4.) Theological Statements: When the Bible says something about your Bible that “saying” is a theological statement. The Bible is the ground and foundation of theological belief and knowledge because my Bible says my Bible is the revelation of Jesus (Revelation 1) and Jesus (the Ground and Foundation of being [John 1]) is Truth (John 14:6) and so His word is truth (John 17:17). As a result, claims about what is God’s word (Long Ending in Mark, John 3:16, and John 1) as well as claims about what is not God’s word (Long Ending of Mark, Woman Caught in Adultery, 1 John 5:7) are all theological claims and as such must have their epistemological anchor first in what the Bible says about itself. Indeed, what your Bible says about your Bible. Thus to say the Long Ending of Mark is Scripture or to say the Long Ending of Mark is NOT Scripture is to make a theological statement and as such the speaker must have an exegetical grounding derived from Scripture to make that claim. We argue that God promised to preserve His words (Psalm 12:6-7; Isaiah 59:21) and that the same Spirit that gave God’s words by inspiration (II Timothy 3:16) now indwells the believer who accepts those words by faith (Romans 10:17). Our opponents on the other hand offer manuscript evidence and probabilities regarding their theological claims in this regard. Our opponents currently prevail not because of their exegesis but because they have the bully pulpit.

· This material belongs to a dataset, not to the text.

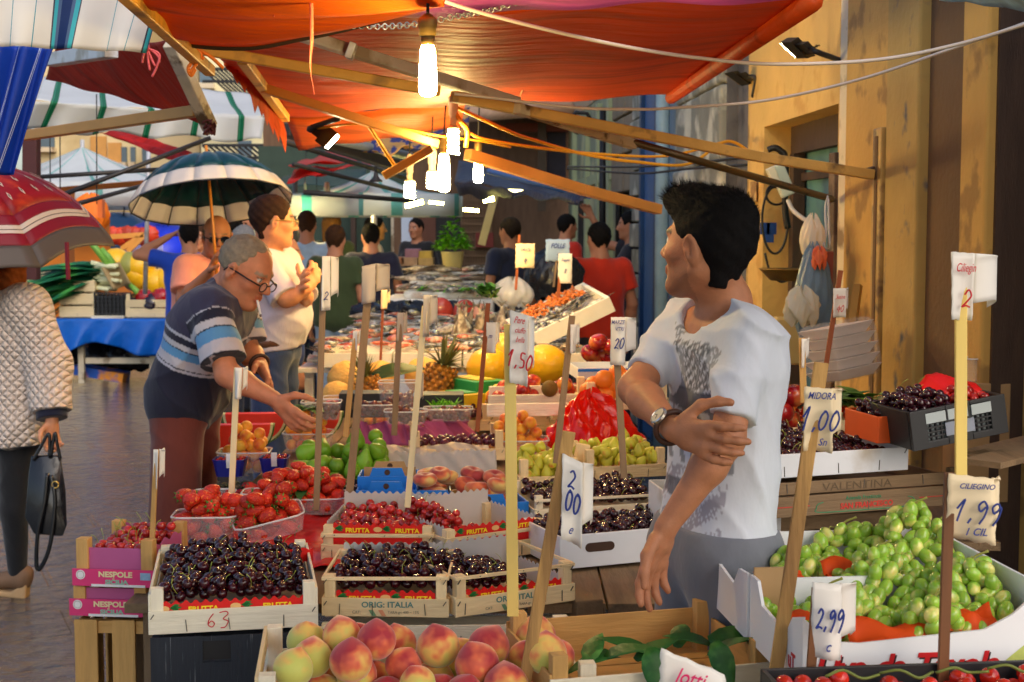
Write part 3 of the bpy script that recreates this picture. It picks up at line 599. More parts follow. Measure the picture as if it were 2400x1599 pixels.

This has been our argument here at Standard Sacred Text, that belief in the Bible is a work of the Spirit to sanctify the believer by means of the Spirit of God speaking through the word of God to the people of God who accept those words by faith. Only from this vantage point can theology, philosophy, and evidence find their proper place as servants to the primary and kingly role of the King speaking to His people through His words by His Spirit.